Кстати, можно не сомневаться, 50% зрителей покинут зал, напевая "Обстановка по кайфу" – эта песня Олега Кензова внезапно стала центральной в саундтреке "Вредного элемента", хотя поначалу с этим довольно трудно смириться. Привязчивая композиция очень рифмуется с настроением спектакля, его именно в таком модусе сочиняли и именно с таким пафосом играют, общаясь с журналистами режиссер прямо указал на это: "Для меня вся эта постановка – по кайфу".

И наконец, третий план – идейный. Пьеса Шкваркина – обличительная. Авторы же спектакля, вопреки воле драматурга, не собираются указывать зрителю, кто конкретно из персонажей – вредный элемент. Им интереснее поговорить о другом – о времени, в том числе сегодняшнем, и о том, насколько беззащитен человек перед лицом больших исторических событий.

"Чем столетье интересней для историка, тем для современника печальней", – так мысль, которая легла в основу спектакля, звучит в стихотворении Николая Глазкова. Не дай бог жить в эпоху перемен, соглашается с поэтом Александр Агеев, проводя параллель между реформой периода НЭП, российскими 90 годами прошлого века и современностью. Сегодня ведь так же принято ругать Европу, как это делают запертые в камеру прохиндеи из казино, стремясь заслужить помилование. Так что, если опустить некоторые яркие детали, не останется даже намека на то, что речь идет о событиях столетней давности.


Писатель Травлин (Степан Поздеев) пытается освоить ремесло пролетарского романа

Герои пьесы – обитатели типичной советской коммунальной квартиры, люди на обочине, так и не вписавшиеся в новую реальность. Художник Кирилл Пискунов находит простое и изящное решение, чтобы передать атмосферу этой унылой заброшенности, жизни как бы в щели, за плинтусом. На сцене – вращающиеся кубы: по три грани – глухие, остальные обозначены каркасом. В первом акте эти кубы обращены к зрителю "пустыми" гранями – это комнаты, которые за счет отсутствия фронтальных стен одновременно похожи и на жилые помещения, и на прозрачные аквариумы, удобные для того, чтобы подсматривать за обитателями.

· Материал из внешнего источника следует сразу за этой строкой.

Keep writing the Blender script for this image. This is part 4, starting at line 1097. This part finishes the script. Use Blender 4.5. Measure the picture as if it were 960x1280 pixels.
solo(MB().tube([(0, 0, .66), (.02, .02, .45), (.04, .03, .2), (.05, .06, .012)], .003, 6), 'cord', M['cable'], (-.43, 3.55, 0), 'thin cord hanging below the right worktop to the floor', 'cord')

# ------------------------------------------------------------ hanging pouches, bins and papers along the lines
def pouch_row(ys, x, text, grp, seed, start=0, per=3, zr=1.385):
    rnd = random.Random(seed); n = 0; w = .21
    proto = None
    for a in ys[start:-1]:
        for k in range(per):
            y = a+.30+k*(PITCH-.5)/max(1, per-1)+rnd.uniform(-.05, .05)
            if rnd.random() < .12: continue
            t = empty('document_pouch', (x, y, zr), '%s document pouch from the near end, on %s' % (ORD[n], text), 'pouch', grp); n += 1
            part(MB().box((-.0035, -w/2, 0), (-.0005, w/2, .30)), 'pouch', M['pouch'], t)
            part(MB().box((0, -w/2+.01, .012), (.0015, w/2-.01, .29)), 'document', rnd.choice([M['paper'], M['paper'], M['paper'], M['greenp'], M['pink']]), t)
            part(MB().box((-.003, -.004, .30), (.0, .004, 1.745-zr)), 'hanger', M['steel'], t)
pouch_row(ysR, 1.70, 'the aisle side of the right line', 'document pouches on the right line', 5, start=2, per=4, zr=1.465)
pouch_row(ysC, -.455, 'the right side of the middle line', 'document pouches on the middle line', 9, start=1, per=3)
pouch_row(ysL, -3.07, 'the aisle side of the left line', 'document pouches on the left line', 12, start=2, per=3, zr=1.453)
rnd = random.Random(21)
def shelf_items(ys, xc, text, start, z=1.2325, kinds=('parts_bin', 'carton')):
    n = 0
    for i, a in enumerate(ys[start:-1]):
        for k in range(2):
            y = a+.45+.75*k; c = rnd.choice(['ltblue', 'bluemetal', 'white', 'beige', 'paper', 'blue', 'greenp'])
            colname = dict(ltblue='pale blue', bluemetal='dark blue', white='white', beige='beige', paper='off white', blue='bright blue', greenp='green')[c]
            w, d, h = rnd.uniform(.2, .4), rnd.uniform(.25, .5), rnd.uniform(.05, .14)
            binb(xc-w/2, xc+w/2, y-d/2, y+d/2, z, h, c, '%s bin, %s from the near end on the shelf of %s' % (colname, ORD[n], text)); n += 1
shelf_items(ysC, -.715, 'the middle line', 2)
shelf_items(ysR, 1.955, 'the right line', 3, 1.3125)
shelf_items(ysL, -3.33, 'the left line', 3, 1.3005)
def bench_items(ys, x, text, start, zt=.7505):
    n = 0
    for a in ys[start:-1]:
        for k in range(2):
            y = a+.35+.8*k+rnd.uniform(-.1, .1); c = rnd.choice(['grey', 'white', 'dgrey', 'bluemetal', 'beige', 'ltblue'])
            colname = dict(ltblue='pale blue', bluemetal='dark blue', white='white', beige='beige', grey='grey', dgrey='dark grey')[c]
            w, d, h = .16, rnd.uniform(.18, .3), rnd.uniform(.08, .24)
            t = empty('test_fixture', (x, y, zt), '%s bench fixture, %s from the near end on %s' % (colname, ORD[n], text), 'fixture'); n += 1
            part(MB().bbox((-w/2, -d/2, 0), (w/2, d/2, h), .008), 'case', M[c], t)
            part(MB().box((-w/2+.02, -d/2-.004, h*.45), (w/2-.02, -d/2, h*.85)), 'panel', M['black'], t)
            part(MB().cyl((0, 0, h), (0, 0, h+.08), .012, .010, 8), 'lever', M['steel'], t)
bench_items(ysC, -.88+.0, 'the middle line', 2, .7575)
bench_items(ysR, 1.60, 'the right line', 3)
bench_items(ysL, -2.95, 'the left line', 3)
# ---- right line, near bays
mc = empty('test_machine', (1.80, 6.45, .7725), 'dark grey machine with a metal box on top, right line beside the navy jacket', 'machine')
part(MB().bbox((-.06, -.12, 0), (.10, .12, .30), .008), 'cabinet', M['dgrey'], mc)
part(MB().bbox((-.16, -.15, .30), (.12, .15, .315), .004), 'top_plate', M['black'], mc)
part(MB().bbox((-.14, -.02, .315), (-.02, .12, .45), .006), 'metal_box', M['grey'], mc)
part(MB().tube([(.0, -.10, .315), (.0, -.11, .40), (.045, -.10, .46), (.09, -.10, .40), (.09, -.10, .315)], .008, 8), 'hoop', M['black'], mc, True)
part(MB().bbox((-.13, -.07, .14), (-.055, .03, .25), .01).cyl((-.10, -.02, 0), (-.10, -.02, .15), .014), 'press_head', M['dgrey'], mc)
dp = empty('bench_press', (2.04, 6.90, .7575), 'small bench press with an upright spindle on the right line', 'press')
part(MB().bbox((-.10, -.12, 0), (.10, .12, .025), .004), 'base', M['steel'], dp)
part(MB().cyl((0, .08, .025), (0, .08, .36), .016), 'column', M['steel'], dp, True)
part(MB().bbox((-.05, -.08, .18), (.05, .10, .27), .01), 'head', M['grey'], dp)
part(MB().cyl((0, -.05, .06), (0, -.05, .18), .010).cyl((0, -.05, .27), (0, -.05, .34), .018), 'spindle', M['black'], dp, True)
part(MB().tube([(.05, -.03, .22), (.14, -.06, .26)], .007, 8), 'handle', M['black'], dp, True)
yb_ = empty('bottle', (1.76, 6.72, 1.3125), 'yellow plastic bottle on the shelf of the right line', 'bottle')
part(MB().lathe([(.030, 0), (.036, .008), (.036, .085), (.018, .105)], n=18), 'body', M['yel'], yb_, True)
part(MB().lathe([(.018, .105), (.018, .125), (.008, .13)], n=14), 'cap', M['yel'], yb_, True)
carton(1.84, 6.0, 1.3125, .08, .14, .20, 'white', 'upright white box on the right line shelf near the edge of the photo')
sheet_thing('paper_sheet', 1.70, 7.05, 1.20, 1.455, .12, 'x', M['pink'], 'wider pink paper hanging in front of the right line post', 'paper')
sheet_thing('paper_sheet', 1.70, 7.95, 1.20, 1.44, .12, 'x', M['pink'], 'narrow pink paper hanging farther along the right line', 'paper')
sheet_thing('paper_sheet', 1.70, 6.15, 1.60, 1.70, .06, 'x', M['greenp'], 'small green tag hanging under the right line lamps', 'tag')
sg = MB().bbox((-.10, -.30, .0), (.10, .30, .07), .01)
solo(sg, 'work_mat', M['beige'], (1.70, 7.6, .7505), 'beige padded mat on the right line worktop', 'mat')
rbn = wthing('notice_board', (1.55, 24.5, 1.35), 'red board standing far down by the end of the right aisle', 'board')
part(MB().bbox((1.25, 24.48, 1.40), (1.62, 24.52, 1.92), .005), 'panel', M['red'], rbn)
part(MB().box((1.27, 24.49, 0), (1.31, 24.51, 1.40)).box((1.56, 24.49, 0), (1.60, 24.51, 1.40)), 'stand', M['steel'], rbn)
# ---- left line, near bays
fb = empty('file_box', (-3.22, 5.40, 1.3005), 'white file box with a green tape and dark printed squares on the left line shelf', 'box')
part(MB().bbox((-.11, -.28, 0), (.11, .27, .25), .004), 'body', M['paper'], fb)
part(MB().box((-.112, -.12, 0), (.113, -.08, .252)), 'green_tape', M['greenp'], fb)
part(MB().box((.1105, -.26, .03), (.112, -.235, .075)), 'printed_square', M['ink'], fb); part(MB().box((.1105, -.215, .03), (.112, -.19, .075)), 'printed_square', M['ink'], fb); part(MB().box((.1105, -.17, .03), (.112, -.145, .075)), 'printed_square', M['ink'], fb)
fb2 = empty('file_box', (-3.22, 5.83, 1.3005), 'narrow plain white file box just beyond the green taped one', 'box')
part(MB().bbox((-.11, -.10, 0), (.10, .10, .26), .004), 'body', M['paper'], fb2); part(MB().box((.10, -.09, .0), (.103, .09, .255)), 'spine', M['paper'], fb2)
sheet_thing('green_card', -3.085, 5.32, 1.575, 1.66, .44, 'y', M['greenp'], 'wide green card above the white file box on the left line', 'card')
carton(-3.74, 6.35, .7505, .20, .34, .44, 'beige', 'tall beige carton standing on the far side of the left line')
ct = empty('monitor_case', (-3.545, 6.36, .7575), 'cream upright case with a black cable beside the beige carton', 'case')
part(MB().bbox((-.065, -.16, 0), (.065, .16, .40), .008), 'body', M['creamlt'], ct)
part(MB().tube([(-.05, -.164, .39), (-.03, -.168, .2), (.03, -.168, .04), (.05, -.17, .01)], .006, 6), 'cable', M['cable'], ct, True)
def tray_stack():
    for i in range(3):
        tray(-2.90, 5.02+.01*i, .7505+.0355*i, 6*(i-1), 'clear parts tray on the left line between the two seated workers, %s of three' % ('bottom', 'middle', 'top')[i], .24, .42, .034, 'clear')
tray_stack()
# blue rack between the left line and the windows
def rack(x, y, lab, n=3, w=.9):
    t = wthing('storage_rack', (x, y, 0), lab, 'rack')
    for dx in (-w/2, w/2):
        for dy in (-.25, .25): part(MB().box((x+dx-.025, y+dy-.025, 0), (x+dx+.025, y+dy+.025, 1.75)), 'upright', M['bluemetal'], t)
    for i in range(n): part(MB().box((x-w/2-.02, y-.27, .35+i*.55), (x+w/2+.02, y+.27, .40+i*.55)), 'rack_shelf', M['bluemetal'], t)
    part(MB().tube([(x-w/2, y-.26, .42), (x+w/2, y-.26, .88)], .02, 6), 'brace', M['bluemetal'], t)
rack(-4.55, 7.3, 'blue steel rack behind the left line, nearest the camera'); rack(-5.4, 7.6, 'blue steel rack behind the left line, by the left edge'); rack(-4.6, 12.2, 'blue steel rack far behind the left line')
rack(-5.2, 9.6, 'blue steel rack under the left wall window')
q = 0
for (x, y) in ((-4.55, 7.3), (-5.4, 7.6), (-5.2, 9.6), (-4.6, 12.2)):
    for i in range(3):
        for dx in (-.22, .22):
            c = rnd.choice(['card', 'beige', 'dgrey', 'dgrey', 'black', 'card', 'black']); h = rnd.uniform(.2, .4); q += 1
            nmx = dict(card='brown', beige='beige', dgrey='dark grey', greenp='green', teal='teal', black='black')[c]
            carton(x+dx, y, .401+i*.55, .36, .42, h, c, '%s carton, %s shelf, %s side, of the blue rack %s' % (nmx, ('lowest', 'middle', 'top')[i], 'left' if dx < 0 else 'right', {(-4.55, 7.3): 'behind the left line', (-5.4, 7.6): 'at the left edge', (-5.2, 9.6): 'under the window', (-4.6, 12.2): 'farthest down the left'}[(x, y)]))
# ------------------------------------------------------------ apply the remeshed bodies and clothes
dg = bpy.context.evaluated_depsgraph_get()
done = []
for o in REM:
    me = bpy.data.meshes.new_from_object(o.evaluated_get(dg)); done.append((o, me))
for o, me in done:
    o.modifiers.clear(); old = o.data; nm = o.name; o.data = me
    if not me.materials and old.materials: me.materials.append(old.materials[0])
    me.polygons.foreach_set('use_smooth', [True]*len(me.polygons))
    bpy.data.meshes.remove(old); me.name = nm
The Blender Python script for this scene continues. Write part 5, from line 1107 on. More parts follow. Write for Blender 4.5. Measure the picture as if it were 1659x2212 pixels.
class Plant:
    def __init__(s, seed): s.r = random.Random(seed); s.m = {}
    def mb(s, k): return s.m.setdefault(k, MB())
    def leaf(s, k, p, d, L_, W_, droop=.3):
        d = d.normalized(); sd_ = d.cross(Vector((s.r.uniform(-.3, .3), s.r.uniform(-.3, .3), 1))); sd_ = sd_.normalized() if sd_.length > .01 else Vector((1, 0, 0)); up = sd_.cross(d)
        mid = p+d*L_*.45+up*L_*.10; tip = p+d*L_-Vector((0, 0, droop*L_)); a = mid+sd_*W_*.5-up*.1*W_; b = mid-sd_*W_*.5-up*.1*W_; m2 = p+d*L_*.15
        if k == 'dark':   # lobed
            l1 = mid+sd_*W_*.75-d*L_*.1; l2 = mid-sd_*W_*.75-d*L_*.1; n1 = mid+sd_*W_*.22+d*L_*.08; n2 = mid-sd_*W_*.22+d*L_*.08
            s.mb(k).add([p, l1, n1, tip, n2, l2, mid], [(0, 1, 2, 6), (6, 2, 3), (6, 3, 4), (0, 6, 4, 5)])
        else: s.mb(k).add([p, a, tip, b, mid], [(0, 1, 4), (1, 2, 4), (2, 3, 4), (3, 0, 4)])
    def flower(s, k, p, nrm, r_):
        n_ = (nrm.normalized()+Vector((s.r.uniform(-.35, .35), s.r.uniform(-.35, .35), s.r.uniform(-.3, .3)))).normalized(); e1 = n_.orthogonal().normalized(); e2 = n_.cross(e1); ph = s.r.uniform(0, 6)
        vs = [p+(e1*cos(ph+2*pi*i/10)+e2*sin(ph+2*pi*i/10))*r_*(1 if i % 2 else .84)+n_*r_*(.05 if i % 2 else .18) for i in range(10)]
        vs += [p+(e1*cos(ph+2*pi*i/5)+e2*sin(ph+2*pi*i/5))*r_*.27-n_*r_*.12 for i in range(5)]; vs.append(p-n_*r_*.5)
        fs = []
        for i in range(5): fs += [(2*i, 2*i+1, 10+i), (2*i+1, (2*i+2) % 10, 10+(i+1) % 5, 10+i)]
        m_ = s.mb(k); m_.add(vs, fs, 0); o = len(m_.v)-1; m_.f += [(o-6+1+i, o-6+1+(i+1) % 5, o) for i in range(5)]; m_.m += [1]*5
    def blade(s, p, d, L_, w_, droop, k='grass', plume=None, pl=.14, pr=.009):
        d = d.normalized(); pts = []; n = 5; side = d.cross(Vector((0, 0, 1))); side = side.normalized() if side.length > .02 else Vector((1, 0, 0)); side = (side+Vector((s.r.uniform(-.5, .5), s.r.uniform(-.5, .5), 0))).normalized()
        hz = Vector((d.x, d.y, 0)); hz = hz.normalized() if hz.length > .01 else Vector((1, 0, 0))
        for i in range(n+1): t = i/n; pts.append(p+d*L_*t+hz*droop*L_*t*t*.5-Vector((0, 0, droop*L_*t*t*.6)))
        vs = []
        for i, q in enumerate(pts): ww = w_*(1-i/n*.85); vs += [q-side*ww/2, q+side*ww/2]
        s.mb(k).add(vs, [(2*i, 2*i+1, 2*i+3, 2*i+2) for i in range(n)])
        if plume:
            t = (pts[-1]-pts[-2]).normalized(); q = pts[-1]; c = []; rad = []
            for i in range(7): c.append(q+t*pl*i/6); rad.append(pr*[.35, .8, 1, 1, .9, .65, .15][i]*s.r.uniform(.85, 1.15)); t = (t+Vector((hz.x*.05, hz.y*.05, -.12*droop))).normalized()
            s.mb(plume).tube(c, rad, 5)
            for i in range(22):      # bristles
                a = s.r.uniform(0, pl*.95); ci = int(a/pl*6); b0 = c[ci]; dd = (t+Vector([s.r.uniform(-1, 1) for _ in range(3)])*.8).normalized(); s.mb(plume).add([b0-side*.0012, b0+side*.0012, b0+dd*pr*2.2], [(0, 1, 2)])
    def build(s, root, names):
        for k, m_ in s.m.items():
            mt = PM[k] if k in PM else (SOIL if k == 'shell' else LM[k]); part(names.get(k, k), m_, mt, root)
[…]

Важная деталь – сквозные двери, это вообще характерная черта столичной коммуналки. Личного пространства не существует, в любой момент кто-то может войти, защититься от этого невозможно. Как нельзя защититься и от происходящего во внешнем мире.


Во втором акте те же самые кубы превращаются в глухие стены дома коммерсанта новой формации Наважина

Финал авторы спектакля оставляют открытым. Действие обрывается программной репликой из другой пьесы Шкваркина "Чужой ребенок": "Жизнь многообразна, огромна… И мы, артисты, художники, первые должны находить в ней и показывать другим прекрасное. Отдадим же внукам нашу заботу, любовь, наши лучшие грустные и радостные песни!" Что бы ни происходило в жизни, важно не терять надежды и бодрости духа, – поясняет режиссер. "Вредный элемент" в Театре драмы нам в помощь.